Hangartner: Warum verbieten, was bei Spielern längst die Regel ist?

WELT: Wie etwa auch Ablösen?

Hangartner: Wenn schon ein Trainer aus einem laufenden Vertrag aussteigen möchte, ist es mehr als gerechtfertigt, dass der aufnehmende Klub dafür eine Ablösesumme bezahlt, die ja meist im Vertrag festgelegt ist.

WELT: Dirk Zingler, Präsident von Union,sagte kürzlich in einem Interview, dass er Ausstiegsklauseln für Trainer nicht gutheiße. Trainer seien Führungspersonen, die man nicht ständig neu aufstellen könne. Ein Trainer müsse sich entscheiden, welchen Weg er gehen wolle. Verantwortliche dürften sich nicht ständig Gedanken darüber machen müssen, dass eine Führungskraft eventuell geht.

Hangartner: Dieser Kommentar liest sich sehr idealistisch. Einerseits fordert er von Trainern, dass sie ihren Vertrag erfüllen, andererseits werden die Klubs heute kaum noch kritisiert, wenn sie selbst häufig vorschnell ihre Trainer entlassen. In dieser Hinsicht sollten auch die Verantwortlichen der Klubs Vorbildfunktion haben und diese nicht einseitig vom Trainer verlangen.

WELT: Möglicherweise muss sich auch Branchenprimus FC Bayern nach einem neuen Trainer umschauen. Hansi Flick zieht es trotz Vertrags offenbar zum DFB – als Nachfolger von Joachim Löw. Wie erleben Sie diese Debatte?
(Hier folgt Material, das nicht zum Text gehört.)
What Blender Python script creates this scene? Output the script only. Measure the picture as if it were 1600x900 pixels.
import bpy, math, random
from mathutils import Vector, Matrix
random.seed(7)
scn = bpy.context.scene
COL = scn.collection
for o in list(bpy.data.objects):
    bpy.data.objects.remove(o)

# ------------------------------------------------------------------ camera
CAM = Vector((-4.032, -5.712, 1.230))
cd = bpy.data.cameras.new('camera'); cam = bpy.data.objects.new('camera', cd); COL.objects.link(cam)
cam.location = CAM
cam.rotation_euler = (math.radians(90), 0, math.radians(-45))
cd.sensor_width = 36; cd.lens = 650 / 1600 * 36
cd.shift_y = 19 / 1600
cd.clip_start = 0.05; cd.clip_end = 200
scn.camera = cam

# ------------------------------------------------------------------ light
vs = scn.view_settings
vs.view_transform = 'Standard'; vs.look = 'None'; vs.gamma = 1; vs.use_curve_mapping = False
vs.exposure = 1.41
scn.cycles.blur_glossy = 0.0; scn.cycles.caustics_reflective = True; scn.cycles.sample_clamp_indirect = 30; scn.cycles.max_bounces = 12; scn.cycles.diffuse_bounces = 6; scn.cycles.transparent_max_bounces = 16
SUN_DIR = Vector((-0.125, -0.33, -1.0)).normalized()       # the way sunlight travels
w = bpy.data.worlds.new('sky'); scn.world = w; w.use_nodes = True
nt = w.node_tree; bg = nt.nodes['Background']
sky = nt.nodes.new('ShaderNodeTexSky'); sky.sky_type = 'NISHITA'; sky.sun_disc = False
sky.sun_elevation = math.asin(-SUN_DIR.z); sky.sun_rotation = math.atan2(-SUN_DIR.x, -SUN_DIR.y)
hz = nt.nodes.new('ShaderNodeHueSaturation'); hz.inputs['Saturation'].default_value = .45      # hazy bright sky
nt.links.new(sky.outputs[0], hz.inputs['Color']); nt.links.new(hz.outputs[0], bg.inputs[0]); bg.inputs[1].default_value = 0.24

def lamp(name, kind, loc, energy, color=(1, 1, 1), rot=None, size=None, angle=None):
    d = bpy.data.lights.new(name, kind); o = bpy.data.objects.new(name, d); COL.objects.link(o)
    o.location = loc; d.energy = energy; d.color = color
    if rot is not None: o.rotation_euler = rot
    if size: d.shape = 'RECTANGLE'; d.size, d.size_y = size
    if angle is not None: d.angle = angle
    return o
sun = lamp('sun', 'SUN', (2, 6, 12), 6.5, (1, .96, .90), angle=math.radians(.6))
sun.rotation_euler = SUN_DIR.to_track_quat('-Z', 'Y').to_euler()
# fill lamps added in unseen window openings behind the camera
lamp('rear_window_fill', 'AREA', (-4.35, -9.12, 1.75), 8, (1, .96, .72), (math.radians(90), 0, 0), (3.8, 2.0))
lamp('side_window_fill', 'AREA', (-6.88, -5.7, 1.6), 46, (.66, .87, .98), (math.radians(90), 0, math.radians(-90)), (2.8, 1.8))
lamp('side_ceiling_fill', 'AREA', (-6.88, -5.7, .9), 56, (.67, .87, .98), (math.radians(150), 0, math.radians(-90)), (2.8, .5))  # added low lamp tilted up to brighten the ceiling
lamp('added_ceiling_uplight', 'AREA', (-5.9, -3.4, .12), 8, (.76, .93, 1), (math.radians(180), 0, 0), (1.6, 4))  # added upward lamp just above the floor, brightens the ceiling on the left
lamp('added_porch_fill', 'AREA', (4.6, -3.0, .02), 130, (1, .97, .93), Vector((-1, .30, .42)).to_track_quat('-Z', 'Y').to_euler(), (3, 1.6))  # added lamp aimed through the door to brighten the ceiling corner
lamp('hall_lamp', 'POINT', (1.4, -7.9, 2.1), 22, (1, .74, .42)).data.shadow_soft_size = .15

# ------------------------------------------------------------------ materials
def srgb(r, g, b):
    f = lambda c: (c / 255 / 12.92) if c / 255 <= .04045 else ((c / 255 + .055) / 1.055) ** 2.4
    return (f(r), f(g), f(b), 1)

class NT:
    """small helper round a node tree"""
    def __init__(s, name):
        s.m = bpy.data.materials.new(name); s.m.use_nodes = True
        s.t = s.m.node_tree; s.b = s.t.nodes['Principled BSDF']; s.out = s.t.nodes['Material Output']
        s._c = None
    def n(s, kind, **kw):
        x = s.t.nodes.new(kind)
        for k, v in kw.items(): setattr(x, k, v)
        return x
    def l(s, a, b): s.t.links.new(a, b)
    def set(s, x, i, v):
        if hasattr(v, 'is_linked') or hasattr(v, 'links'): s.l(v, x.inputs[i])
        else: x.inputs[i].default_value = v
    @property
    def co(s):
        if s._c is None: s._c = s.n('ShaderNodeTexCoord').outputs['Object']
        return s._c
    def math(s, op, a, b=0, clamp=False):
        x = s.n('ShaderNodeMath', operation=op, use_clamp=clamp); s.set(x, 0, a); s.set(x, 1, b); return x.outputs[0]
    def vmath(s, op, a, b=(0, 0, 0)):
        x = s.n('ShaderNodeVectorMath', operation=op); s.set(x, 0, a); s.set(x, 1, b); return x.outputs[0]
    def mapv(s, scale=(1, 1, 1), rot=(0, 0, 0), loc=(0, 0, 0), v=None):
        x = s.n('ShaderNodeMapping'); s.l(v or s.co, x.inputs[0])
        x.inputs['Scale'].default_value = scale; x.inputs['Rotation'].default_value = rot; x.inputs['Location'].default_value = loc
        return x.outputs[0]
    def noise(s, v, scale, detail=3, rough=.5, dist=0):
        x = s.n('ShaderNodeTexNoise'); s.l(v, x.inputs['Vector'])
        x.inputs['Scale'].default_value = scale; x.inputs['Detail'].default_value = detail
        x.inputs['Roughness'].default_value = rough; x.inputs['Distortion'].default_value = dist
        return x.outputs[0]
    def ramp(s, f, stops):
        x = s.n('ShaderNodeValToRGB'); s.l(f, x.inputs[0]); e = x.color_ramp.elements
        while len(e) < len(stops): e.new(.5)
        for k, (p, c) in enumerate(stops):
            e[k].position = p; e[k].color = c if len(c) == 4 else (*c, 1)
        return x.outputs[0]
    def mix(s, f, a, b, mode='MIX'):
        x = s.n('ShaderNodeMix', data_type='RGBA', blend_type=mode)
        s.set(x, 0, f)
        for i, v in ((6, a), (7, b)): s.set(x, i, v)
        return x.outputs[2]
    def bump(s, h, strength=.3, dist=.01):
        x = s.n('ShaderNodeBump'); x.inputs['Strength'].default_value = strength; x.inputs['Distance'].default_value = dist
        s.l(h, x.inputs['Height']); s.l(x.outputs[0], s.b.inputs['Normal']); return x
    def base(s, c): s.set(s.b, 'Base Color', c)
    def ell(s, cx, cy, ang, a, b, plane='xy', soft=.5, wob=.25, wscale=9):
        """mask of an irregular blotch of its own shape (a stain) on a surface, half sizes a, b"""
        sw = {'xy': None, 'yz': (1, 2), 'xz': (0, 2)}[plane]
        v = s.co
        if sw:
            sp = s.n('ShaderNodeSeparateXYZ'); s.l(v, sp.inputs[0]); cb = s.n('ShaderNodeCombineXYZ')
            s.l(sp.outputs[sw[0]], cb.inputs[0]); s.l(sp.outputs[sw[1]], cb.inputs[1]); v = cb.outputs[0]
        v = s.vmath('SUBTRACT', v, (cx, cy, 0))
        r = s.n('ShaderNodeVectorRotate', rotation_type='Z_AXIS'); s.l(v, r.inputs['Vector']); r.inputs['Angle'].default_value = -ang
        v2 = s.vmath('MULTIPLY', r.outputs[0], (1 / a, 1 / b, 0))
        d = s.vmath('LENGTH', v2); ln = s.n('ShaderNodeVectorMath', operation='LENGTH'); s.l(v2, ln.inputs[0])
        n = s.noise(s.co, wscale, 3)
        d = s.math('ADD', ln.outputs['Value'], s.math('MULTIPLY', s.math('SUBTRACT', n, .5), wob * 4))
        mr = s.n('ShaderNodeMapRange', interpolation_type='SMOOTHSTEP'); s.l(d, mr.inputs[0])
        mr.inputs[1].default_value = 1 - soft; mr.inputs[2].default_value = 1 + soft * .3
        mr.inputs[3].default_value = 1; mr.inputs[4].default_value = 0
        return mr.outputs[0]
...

Hangartner: Ohne die internen Querelen des FC Bayern genau zu kennen, kann ich nachvollziehen, dass Hansi Flick ernsthaft darüber nachdenkt, Bundestrainer zu werden. Offensichtlich scheint langfristig keine produktive Zusammenarbeit mit Hasan Salihamidzic möglich zu sein. Permanente Querelen um die Zusammensetzung des Spielerkaders gefährden den Erfolg des FC Bayern, der wie bei keinem anderen deutschen Top-Klub erwartet wird. Hansi Flick wird sich auch bewusst sein, dass selbst bei großen Verdiensten in der Vergangenheit nur das Hier und Heute zählt und er bei ausbleibenden Erfolgserlebnissen selbst sehr schnell auf dem „Schleudersitz“ Platz nehmen müsste. Ich erinnere an Felix Magath, der nach dem gewonnenen „Double“ in der folgenden Saison beim FC Bayern gehen musste.

WELT: Wundert es Sie, dass sich derzeit so viel auf dem Trainermarkt bewegt?

Hangartner: Die Trainer sind sich durchaus Ihres Stellenwertes bewusst und sind nicht länger bereit, in diesem „Fußballspiel“ immer nur die passive Rolle zu übernehmen.